Les Qeros sont en effet un peuple acculturé. Ils succombent progressivement à la modernité, n’ayant pas développé les anticorps et le militantisme traditionnel que d’autres cultures ont réussi avec plus ou moins de succès à faire croître. Malgré le rituel auquel j’ai assisté, je ressens que j’ai en face de mois des hommes modernes et non indigènes. Des indigènes ont des terres à eux, connaissent leurs coutumes et surtout ont un rôle à jouer dans le monde. L’homme moderne n’a pas de rôle, il ne se pose pas les questions de cette manière. Il étudie la nature et la consomme, il ne pense pas qu’une fonction lui est assignée par la Mère nature. Les Qeros pensent aujourd’hui comme l’homme moderne, et les traditions se sont muées en folklore. Ils ne savent pas pourquoi ils suivent les enseignements de leurs prédécesseurs. Le peuple qeros est en cours d’être assassiné par la modernité, comme tant d’autres peuples autochtones avant eux.

Les peuples autochtones sont une précieuse diversité humaine. Il est déchirant de voir les rouages de la mondialisation écraser les différentes cultures humaines.

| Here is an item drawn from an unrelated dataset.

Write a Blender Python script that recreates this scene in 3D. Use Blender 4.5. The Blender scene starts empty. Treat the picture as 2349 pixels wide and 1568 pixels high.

Comme me dira un autochtone bribri lorsque je lui contai l’histoire des Qeros : « Le capitalisme nous tue. On tue les indigènes en Amérique Latine. Je ne sais pas comment nous-mêmes pourrons survivre dans ce monde qui n’est pas le nôtre. »

Références

  1. Une version espagnole des Los Comentarios Reales au format pdf peut être téléchargée librement. []

Cet article a 2 commentaires

  1. Merci Phil pour ce message franc.

    Si l’Occident ne produit pas des individus critiques de leur civilisation, le projet occidental serait un échec total. J’utilise les outils développés durant 2500 par des philosophes et des scientifiques, des artistes et des explorateurs, pour chercher à me faire ma propre opinion sur le projet occidental.

    J’en arrive au résultat, non romantique, que l’Occident sous sa forme actuelle n’est pas viable. Ni pour ses habitants, dépressifs et peureux, ni pour la planète, en cours de destruction. Ni pour les autres habitants du tiers-monde, qui sont happés par le processus de mondialisation occidentale sans avoir leur mot à dire. Depuis 500 ans en Amérique Latine.

    La modernité occidentale a amené une libération intellectuelle et personnelle sans nulle pareille. Je respecte cela. Mais en cours de chemin, nous n’avons plus de repères ni ne sommes heureux. Nous avons coupés de manière définitive nos relations sacrés à la nature et à autrui. Et cela, nous le payons et paieront cher.

    Enfin, je ne cherche à décrypter avant tout les mécanismes d’acculturation. Les Qeros sont libres de leurs choix, du moins matériellement, car sociologiquement, il y aurait beaucoup à dire. Les choix ne sont pas effectués ex nihilo, ils s’appuient sur un corpus intellectuel développé sur des millénaires. Si je porte un jugement, c’est principalement sur la perte de diversité humaine, d’histoires de comprendre le monde, qui disparaissent au fur et à mesure de la mondialisation occidentale s’approfondie.

  2. Phil

    Ce texte est intéressant. Et puis il est écrit avec bcp de bonne foi ce qui fait mieux passer ses faiblesses . Mais ceci dit, trop de poncifs. Trop d’arguments marqués, et cousus à la corde. Et puis une hargne (pas une critique mais bien une hargne) contre l Occident et la modernité qui a dû mal à se cacher derrière la hauteur que tu essaie de donner aux propos. Une hargne plus générale je dirais d’ailleurs. Cest pas bon en soi, car ça aveugle. Sinon ce jugement permanent des occidentaux est incroyable. Les français aussi sont descendants de gens qui ont fait le choix des jeunes qeros que tu impute à la méchante modernité. Et nous on devrait blâmer qui? Les romains? C’est des choix humains qui ont toujours été dans le même sens car l’homme recherche son bien être matériel. Accepte le un peu plus tu seras plus en paix. Fais un peu plus comme le monsieur qui t’as dit “je n’en pense rien” (en se disant que tu étais toi aussi un blanc d’ailleurs!)